__Stated problem__:
Reproduce the entries from their first line up to and including the line with "Cn = bpy.context.scene.collection". Leave out everything after it.

__Working data__:
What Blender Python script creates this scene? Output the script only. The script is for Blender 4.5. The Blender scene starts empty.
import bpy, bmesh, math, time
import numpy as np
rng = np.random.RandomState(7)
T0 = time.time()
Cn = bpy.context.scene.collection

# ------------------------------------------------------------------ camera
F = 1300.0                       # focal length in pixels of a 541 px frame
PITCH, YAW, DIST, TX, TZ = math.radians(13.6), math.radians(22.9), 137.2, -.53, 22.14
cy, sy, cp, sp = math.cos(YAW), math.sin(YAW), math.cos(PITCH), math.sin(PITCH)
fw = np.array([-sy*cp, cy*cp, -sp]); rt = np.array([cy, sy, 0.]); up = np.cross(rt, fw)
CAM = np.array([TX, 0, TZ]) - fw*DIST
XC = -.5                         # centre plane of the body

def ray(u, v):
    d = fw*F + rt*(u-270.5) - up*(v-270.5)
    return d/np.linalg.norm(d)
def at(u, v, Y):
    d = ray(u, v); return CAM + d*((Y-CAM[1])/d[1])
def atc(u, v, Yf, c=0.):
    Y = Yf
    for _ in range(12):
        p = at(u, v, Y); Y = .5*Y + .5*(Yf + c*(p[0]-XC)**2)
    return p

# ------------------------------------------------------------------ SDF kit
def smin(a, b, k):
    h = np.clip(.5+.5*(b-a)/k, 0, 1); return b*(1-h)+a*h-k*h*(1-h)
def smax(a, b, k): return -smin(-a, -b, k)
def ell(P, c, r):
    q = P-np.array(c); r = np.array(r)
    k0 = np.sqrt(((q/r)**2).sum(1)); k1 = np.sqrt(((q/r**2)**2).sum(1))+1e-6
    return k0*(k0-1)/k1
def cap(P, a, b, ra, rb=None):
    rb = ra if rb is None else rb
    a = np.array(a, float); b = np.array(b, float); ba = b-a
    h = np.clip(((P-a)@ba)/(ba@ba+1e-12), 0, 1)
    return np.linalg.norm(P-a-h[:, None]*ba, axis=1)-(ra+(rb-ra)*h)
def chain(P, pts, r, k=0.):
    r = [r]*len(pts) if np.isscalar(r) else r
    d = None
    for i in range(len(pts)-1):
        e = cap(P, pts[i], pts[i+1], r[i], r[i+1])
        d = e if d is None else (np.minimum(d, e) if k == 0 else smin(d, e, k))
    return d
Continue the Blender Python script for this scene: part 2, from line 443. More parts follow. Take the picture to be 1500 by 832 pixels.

__Worked answer__:
What Blender Python script creates this scene? Output the script only. The script is for Blender 4.5. The Blender scene starts empty.
import bpy, bmesh, math, time
import numpy as np
rng = np.random.RandomState(7)
T0 = time.time()
Cn = bpy.context.scene.collection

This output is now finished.